Me Marina Bono, avocate de l’homme de 24 ans, vendeur des 24 panneaux photovoltaïques souligne que son client avait été embauché très peu de temps avant les faits comme responsable d’agence, alors qu’il n’avait aucune expérience. Elle mentionne qu’il assume ses responsabilités et qu’il aspire à y répondre. Me Hugon, défenseur de la société ayant employé l’intéressé émet quant à lui des doutes sur la probité de ce dernier estimant que la société se trouve impliquée malgré elle dans cette affaire. Il plaide la relaxe.
L’avocat des deux hommes ayant vendu l’éolienne, des panneaux photovoltaïques et le ballon thermodynamique estime que le dossier souffre d’un préjugé, d’un prisme déformant dû à la pluralité des différents prévenus. Il souligne que ses clients reconnaissent les faits de remises de contrat non-conforme mais plaide la relaxe pour les autres infractions pour lesquelles il y a pour lui un doute.

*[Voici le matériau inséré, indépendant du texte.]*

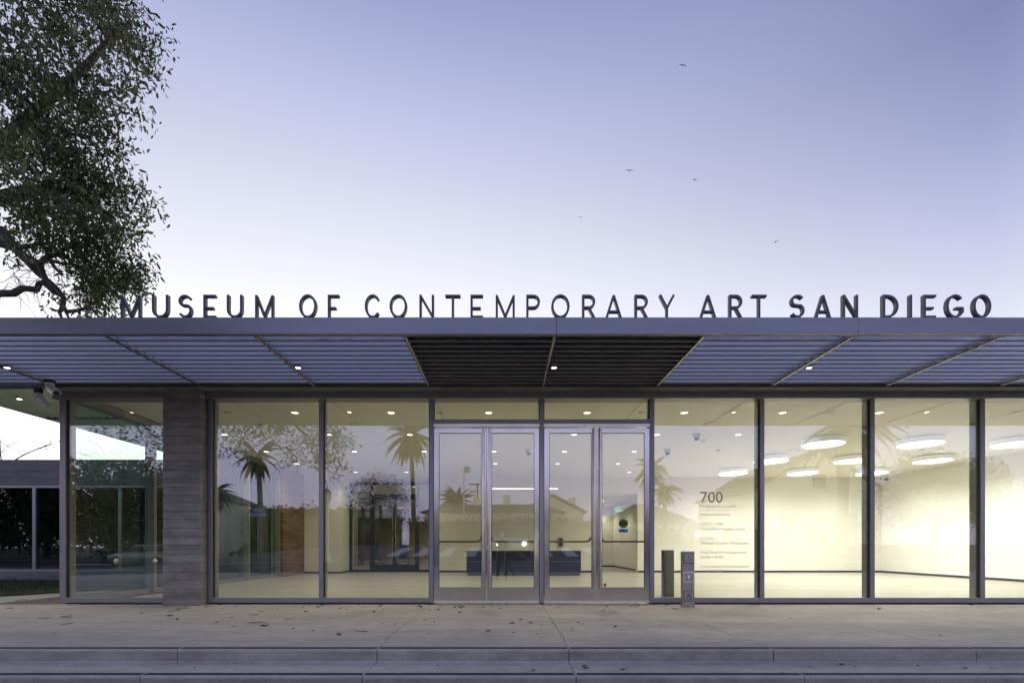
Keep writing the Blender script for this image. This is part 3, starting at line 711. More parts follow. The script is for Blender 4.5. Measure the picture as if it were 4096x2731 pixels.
# ================================================================== CANOPY
can = thing('entrance_canopy', 'long flat metal louvred canopy over the museum entrance', 'canopy', (0, -2.15, 3.58))
BB, BT = 3.578, 3.775                                   # beam bottom / top
FY = -2.20                                              # fascia front
beams = [-9.19, -7.34] + [X0 + MOD * k for k in range(-2, 11)]
for x in beams:
    if x < -9: continue
    m_ = MB().box(x - .008, x + .008, -2.13, -0.29, BB, BT)               # web
    m_.build('beam', 'blade', can, bevel=.001)
    m_ = MB().box(x - .024, x - .009, -2.13, -0.29, BB, BB + .012).box(x + .009, x + .024, -2.13, -.29, BB, BB + .008); m_.build('beam_flange', 'beam', can)
    m_ = MB()
    for dx in (-1, 1):
        for dy in (0, .06):
            m_.lathe([(.014, dx * .01), (.014, dx * .03)], (x, -.36 + dy, BB + .07), 8, 'x')
    m_.build('bolt', 'frame', can)
fj = [-9.45, X(244, 5.96), X(1278.5, 5.96), X(1972, 5.96), 10.1, 15.7]
for a, c in zip(fj[:-1], fj[1:]):
    MB().prism([(FY, 3.585), (FY, 3.788), (FY + .10, 3.788), (FY + .10, 3.775), (FY + .012, 3.775), (FY + .012, 3.597), (FY + .065, 3.597), (FY + .065, 3.585)], 'x', a + .003, c - .003).build('fascia_panel', 'fascia', can, bevel=.002)
# ledger channel at the wall
MB().box(-7.32, 20, -.288, -.278, 3.565, 3.79).build('ledger', 'beam', can)
# blades: curved aerofoil leaning back, top edge to the rear
def blade_profile():
    out, inn = [], []
    L, n = 0.150, 7
    for i in range(n + 1):
        s = i / n; y = s * 0.098; z = 0.125 * (1 - (1 - s) ** 1.7) ; th = 0.013 * math.sin(math.pi * min(.97, .22 + .75 * s))
        out.append((y - th * .8, z + th * .5)); inn.append((y + th * .8, z - th * .5))
    return out + inn[::-1]
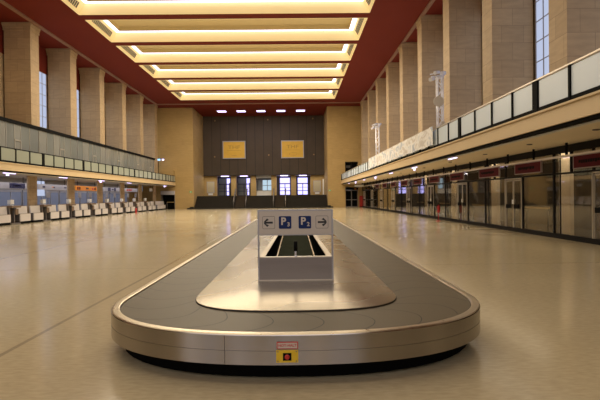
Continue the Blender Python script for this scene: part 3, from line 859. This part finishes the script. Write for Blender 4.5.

Me Mélanie Legot, avocat de l’étudiant en BTS met en avant que celui-ci s’est vite rendu compte qu’il y avait un problème et qu’il a d’ailleurs mis rapidement fin à son stage, elle estime que le quantum de la peine est élevé.
L’avocate de la société mise en cause en tant que personne morale pour les faits de mars 2014 plaide la relaxe. Elle explique que ce sont deux salariés qui sont mis en cause et non des représentants de la société. Pour elle, à ce titre il ne peuvent pas engager sa responsabilité, n’ayant d’ailleurs pas de délégation.
Le verdict est mis en délibéré qui sera rendu lors de l’audience du lundi 12 juin à 16 h.